The Grand Tour

Jeremy Clarkson: How Did The Grand Tour Presenter Begin His Career In Journalism?

Jeremy Clarkson was born in Doncaster to Shirley Gabrielle Clarkson, a teacher, and Edward Grenville Clarkson, a travelling salesman. While his parents were in the business of selling Paddington Bear toys, Jeremy soon went into journalism before becoming one of the most well-known motoring journalists and TV personalities of this generation.

But how did Jeremy actually become a journalist in the first place, and how did he find himself in front of the camera?

This is how Jeremy Clarkson began his career in journalism.

Early Life

Clarkson was enrolled in Repton School, a well respected private school that educated talented – and wealthy – individuals. Here, he met Adrian Newey, a successful Formula 1 car designer, and Andy Wilman, who is now the executive producer of The Grand Tour and previously Top Gear.

He become good friends with Andy Wilman who together, named new students ‘Stigs’. This later became the name of the racing suit-clad faceless racing driver from Top Gear.

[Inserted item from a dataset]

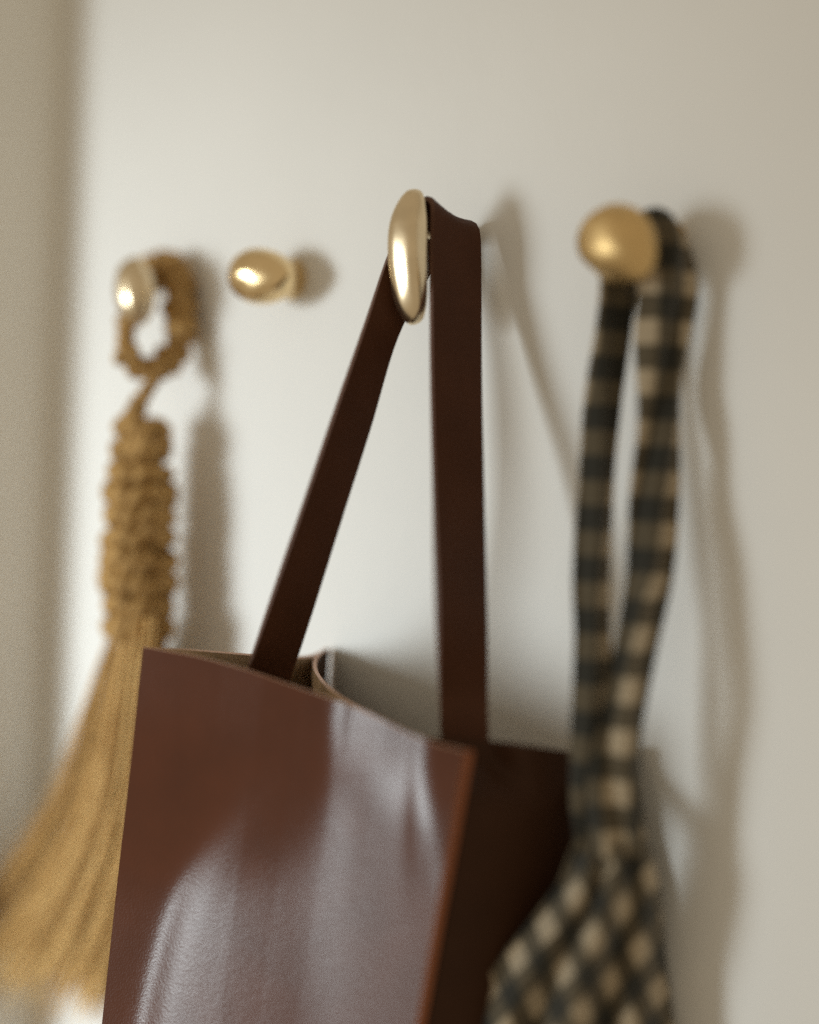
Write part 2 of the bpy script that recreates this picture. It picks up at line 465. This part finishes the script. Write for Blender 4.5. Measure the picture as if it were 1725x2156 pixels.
def fuzz(mb, pts, count, length, rad=.00012):
    pts = np.asarray(pts)
    for _ in range(count):
        c = pts[rng.integers(len(pts))]; dvec = rng.normal(size=3); dvec /= np.linalg.norm(dvec); d2 = rng.normal(size=3)*.5
        L = length*(.4+rng.random()*.8)
        q = np.array([c+dvec*L*f+d2*L*f*f for f in np.linspace(0, 1, 5)])
        V, F = tube(q, rad, 3, False); mb.add(V, F)

ring = [(338, 566, .020), (362, 552, .014), (378, 590, .012), (381, 660, .014), (374, 725, .018), (350, 766, .026), (318, 778, .036), (286, 772, .046),
        (268, 738, .052), (266, 692, .044), (278, 636, .032), (298, 580, .024), (322, 552, .022), (338, 566, .020)]
Rr = [.0058, .0064, .0070, .0072, .0068, .0062, .0052, .0040, .0036, .0034, .0034, .0036, .0042, .0050]
mb = MB(); rp = np.array([P(*q) for q in ring])
twisted(mb, rp, Rr, .0046, 3, 6, 1.1, 2, 200)
twisted(mb, rp, [k*.9 for k in Rr], .0022, 5, -9, .8, 6, 260, 5)
fuzz(mb, catmull(rp, 120)+rng.normal(size=(120, 3))*.003, 90, .009)
mb.build('rope_loop', [M_rope], tas)
mb = MB(); cp = np.array([P(*q) for q in [(340, 776, .034), (322, 800, .040), (308, 825, .043), (292, 852, .046), (282, 880, .048), (285, 915, .048)]])
twisted(mb, cp, [.0028, .0022, .0024, .0036, .0050, .0060], .0040, 3, 2.5, .4, 9, 70)
fuzz(mb, catmull(cp, 40), 25, .008)
mb.build('cord', [M_rope], tas)
# knotted neck: rows of knots round a core
PN = .042
prof_y = [885, 930, 1000, 1080, 1160, 1240, 1300, 1330]; prof_l = [258, 250, 240, 230, 222, 221, 232, 238]; prof_r = [334, 343, 352, 358, 360, 359, 352, 346]
rows = np.arange(904, 1322, 46.0)
core = []
for y in np.linspace(885, 1330, 20):
    l, r = np.interp(y, prof_y, prof_l), np.interp(y, prof_y, prof_r)
    core.append((P((l+r)/2, y, PN), (r-l)/2*1.14/FPX*.86))
V, F = tube([c[0] for c in core], [c[1] for c in core], 24); mesh('core', V, F, [M_rope], tas)
for ri, y in enumerate(rows):
    l, r = np.interp(y, prof_y, prof_l), np.interp(y, prof_y, prof_r)
    c = P((l+r)/2, y, PN); R = (r-l)/2*1.14/FPX*.90
    mb = MB(); nk = 7; m_ = 120
    a = np.linspace(0, 2*math.pi, m_)
    tilt = rng.normal()*.10
    for k in range(2):
        ph = math.pi*k
        rad = R+.0022*np.cos(a*7.5+ph+ri*1.7+.8*np.sin(2*a+ri))+.0012*math.sin(ri*3.1)
        z = (.0036+.0012*math.sin(ri*2.3))*np.sin(a*7.5+ph+ri*1.7+.8*np.sin(2*a+ri))+tilt*R*np.cos(a)
        jit = np.array([noise.noise(Vector((math.cos(t_)*4, math.sin(t_)*4, ri*3+k))) for t_ in a])*.0036
        q = np.stack([c[0]+(rad+jit)*np.cos(a), c[1]+(rad+jit)*np.sin(a), c[2]+z+jit*.6], 1)
        V, F = tube(q, .0046*(1+.30*np.sin(a*11+k*2+ri)), 8, False); mb.add(V, F)
        cc = q
    fuzz(mb, cc, 60, .007)
    mb.build('knotted_row', [M_rope], tas)
# fringe: thousands of fibres
def fringe():
    Ys = np.array([1290, 1340, 1400, 1500, 1600, 1680, 1780, 1870, 1950, 2060, 2200])
    XL = np.array([240, 232, 212, 186, 162, 138, 88, 28, -40, -190, -330])
    XR = np.array([352, 350, 348, 350, 352, 352, 350, 346, 340, 330, 320])
    ns = 3600; seg = 13; Vs = []; Fs = []; off = 0; UVs = []
    nclump = 58; cl = rng.random(nclump); ctone = rng.random(nclump); clp = rng.normal(size=nclump)
    cly = rng.normal(size=nclump)*30; clout = rng.random(nclump)**2
    for k in range(ns):
        ci = rng.integers(nclump)
        s_ = np.clip(cl[ci]+rng.normal()*.015, 0, 1)
        fly = rng.random() < .14
        s_ = s_**1.1
        s1 = np.clip(s_+rng.normal()*(.018 if not fly else .16)+(-.05 if fly else 0), -.16, 1.08)
        s1 -= clout[ci]*max(0, .30-s_)*.5
        # lower end by where the strand ends
        yend = 1888+ s1*150*1.35 + cly[ci]*1.3 + rng.normal()*50
        dep0 = (clp[ci]*.35+rng.normal()*.35); 
        ph = rng.random()*6.28; am = rng.normal()*5
        q = []
        y0 = 1296+rng.random()*12
        bend = rng.normal()*10
        for f in np.linspace(0, 1, seg):
            y = y0+(yend-y0)*f
            ss = s_*(1-f)+s1*f
            x = np.interp(y, Ys, XL)*(1-ss)+np.interp(y, Ys, XR)*ss + am*math.sin(f*5+ph)*f + bend*f*f
            half = (.009+.011*f)*math.sqrt(max(.05, 1-(2*min(max(ss, 0), 1)-1)**2))
            q.append(P(x, y, PN+dep0*half))
        V, F = tube(np.array(q), np.linspace(.00042, .00026, seg), 3, False); UVs.append(np.full((len(V), 2), np.clip(ctone[ci]*.85+rng.random()*.15, 0, 1)))
        Vs.append(V); Fs += [[i+off for i in ff] for ff in F]; off += len(V)
    o = mesh('fringe', np.vstack(Vs), Fs, [M_fringe], tas, uv=np.vstack(UVs)); o['kind'] = 'stuff'
fringe()

# ------------------------------------------------------------------ gingham bag
gb = thing('gingham_bag', P(1350, 1400, .03), 'black and cream gingham cloth bag with long gathered straps on the rightmost knob', 'bag')
PER = .0255
def cloth_strip(name, L, R, n=150, nj=22, fold=.003, nf=1.6, uoff=((0, 0), (1, 0)), zrow=760, seed=0, bulge=.006, uw=.8):
    C = catmull([np.r_[P(*a), P(*b_)] for a, b_ in zip(L, R)], n)
    s = np.linspace(0, 1, nj)
    G = C[:, None, :3]*(1-s[None, :, None])+C[:, None, 3:]*s[None, :, None]
    mid = (C[:, :3]+C[:, 3:])/2; vlen = np.r_[0, np.cumsum(np.linalg.norm(np.diff(mid, axis=0), axis=1))]
    wid = np.linalg.norm(C[:, :3]-C[:, 3:], axis=1)
    N = np.cross(C[:, 3:]-C[:, :3], np.gradient(mid, axis=0)); N /= np.linalg.norm(N, axis=1)[:, None]
    if (N*(CAMP-mid)).sum() < 0: N = -N
    i = np.arange(n)[:, None]/n
    nz = np.array([[noise.noise(Vector((a*7, b2*1.5+seed, seed))) for b2 in s] for a in np.arange(n)/n])
    H = bulge*np.sin(math.pi*s)[None]+fold*np.sin(2*math.pi*(nf*s[None]+.6*np.sin(5*i+seed)))+fold*.9*nz
    G = G+N[:, None]*H[..., None]
    uo = np.interp(np.arange(n)/(n-1), [k[0] for k in uoff], [k[1] for k in uoff])
    U = (s[None]-.5)*uw+uo[:, None]
    Vv = -(G[..., 2]-(P(1300, zrow, .03)[2]))/PER
    return sheet(name, G, .0012, [M_ging]*3, gb, uv=np.stack([U, Vv], -1))
# strap: left strand up, over the stem, right strand down: two strips meeting behind the knob head
cloth_strip('strap', [(1380, 492, .020), (1325, 492, .034), (1266, 530, .040), (1258, 600, .042), (1249, 696, .044), (1229, 906, .050), (1206, 1188, .058), (1209, 1344, .062), (1206, 1545, .064), (1204, 1700, .062), (1230, 1830, .058)],
            [(1410, 490, .004), (1390, 505, .008), (1365, 545, .010), (1350, 620, .012), (1332, 700, .018), (1300, 853, .030), (1287, 1121, .040), (1284, 1320, .046), (1290, 1480, .046), (1300, 1650, .046), (1320, 1830, .046)],
            uoff=((0, 0), (.40, .0), (.62, .22), (1, .28)), uw=.56, zrow=777, seed=2, fold=.0022)
cloth_strip('strap', [(1318, 505, .036), (1338, 482, .038), (1354, 494, .038), (1352, 560, .036), (1345, 700, .036), (1338, 853, .036), (1327, 1031, .040), (1322, 1210, .046), (1292, 1371, .054), (1268, 1500, .060), (1238, 1640, .062), (1240, 1830, .058)],
            [(1395, 486, .006), (1422, 472, .005), (1444, 510, .005), (1462, 600, .006), (1452, 700, .008), (1436, 853, .012), (1428, 1031, .018), (1414, 1210, .026), (1382, 1371, .036), (1360, 1500, .044), (1345, 1640, .044), (1350, 1830, .040)],
            uoff=((0, 1), (.38, 1.0), (.6, 1.42), (1, 1.5)), uw=1.0, zrow=754, seed=5, fold=.003)
# body of the bag: gathered cone
def body():
    ys = [1560, 1770, 1861, 1929, 2003, 2071, 2134, 2300, 2500, 2700]
    xl = [1225, 1212, 1176, 1126, 1066, 1018, 982, 930, 900, 890]
    xr = [1335, 1362, 1387, 1392, 1398, 1405, 1413, 1432, 1450, 1455]
    n, nj = 150, 110
    Y = np.linspace(1570, 2690, n); s = np.linspace(0, 1, nj)
    G = np.zeros((n, nj, 3)); UV = np.zeros((n, nj, 2))
    a = np.array([-61., 65.]); b2 = np.array([37., 89.]); Mi = np.linalg.inv(np.array([a, b2]).T)
    for i, y in enumerate(Y):
        l, r = np.interp(y, ys, xl), np.interp(y, ys, xr)
        f = (y-1735)/950; fc = max(f, 0); dp = .026*(1-smooth(y, 1600, 1800))
        for j, q in enumerate(s):
            x = l+(r-l)*q
            pleat = (.002+.006*min(fc*1.4, 1))*math.cos(2*math.pi*(3.2*q+.25*math.sin(3*f)+.1))
            pleat += .006*noise.noise(Vector((q*3, f*3, 2.2)))
            p = .056-dp+.020*math.sin(math.pi*q)**.7*min(1, .4+fc*2)+(.036*(1-q)-.018)*smooth(y, 1750, 2050)-.026*q+pleat
            G[i, j] = P(x, y+14*math.sin(q*math.pi)*fc, max(p, .006))
            UV[i, j] = Mi@np.array([x-1274, y-1820])+[0.5, 0.5]
    sheet('cloth_body', G, .0012, [M_ging]*3, gb, uv=UV)
    # back half of the bag, lying near the wall
    G2 = G.copy()
    for i in range(n):
        for j in range(nj):
            pr = proj(G[i, j]); G2[i, j] = P(pr[0]+10*(.5-s[j]), pr[1], max(.006, .020-.010*s[j]))
    sheet('cloth_back', G2, .0012, [M_ging]*3, gb, uv=UV)
body()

Clarkson was expelled from Repton School after “drinking, smoking and generally making a nuisance of himself.” At a young age, however, he was making money by voicing Atkinson, a public schoolboy from the Children’s Hour serial adaptation of Anthony Buckeridge’s Jennings novels for the BBC. This ended once his voice broke.

Returning home to his parents after leaving the school after expulsion, his parents were incredibly angry. He said: “They were so cross with me, but I knew something would come along. Something always comes along. It does in my life, anyway.”

First Writing Job

With no school and no job, Jeremy helped his parents stuff bears. But on walking down the street one day, an old family friend approached him. It turns out he was the general manager of the local paper, the Rotherham Advertiser. While the ex-Top Gear presenter’s experience didn’t quite match what they wanted, old family connections helped him gain the job.

It turned out that Jeremy’s grandfather, a GP, had run through an air raid to deliver the editor’s first child. Still being grateful to Clarkson’s family, he accepted Jeremy into the paper as a writer.

Jeremy described himself as “properly rubbish” at local reporting, and often got into trouble. He once forgot the reason behind a call to a bereaved woman and was forced to leave an inquest for giggling and messing around with another colleague.

“He was very much the same as he is now,” sports reporter Les Payne, who shared a desk with Clarkson at the Advertiser, said.

“He was a younger version of the current Jeremy Clarkson you see on TV. He mucked in with the rest of the office but he was very much a man who expressed his own opinions.”

Les Payne remembers working with Clarkson on an agricultural show. “He was taking the mickey,” he says. “He didn’t like having to write down which was the biggest marrow. The parish pump stuff clearly didn’t appeal to him.”

Jeremy Clarkson Starts His First Business

Clarkson wrote for several outlets such as the Rochdale Observer, Wolverhampton Express and Star. But on one evening, he came home to his girlfriend at the time and told her about the new office furniture.

“I knew at that moment that I had to leave,” he told Desert Island Discs, “because when new office furniture becomes so important that you even mention it, pack your bags, get out, move 200 miles away.”

“I couldn’t really work this notion of working for someone else. I was living in Fulham in south-west London, a real Thatcher heartland, and everybody had their own little business doing up houses, a million different things, print shops and so forth. And I thought I’ve got to have one of these little businesses. So I forced myself to have an idea a day.”

He started a company called Motoring Press Agency, which wrote car news and reviews to be syndicated to the regional press. It was at this point where he started contributing to Performance Car Magazine as well.

How He Found Top Gear

Top Gear was a very different beast before its reboot in 2002. It was purely motoring journalism and was a bit boring, to say the least, compared to its newer versions. But Jeremy got in early, learning the ropes of how to talk in front of a camera.

At a Citroen press day, he met Top Gear researcher Jon Bentley:

“He was just what I was looking for – an enthusiastic motoring writer who could make cars on telly fun,” Bentley said. “He was opinionated and irreverent, rather than respectfully po-faced. The fact that he looked and sounded exactly like a twenty-something ex-public schoolboy didn’t matter. Nor did the impression there was a hint of school bully about him. I knew he was the man for the job.”

Jon was soon promoted to the producer of Top Gear, and quickly offered Jeremy a screen test alongside a Range Rover.

“Clarkson stood out because he was funny. Even my bosses allowed themselves the odd titter.”

Jeremy’s career in Top Gear began in 1988, and while Top Gear wasn’t what we know now, it was still innovative for its time. In 2002, it was rebooted, and quickly became one of the most popular TV shows available.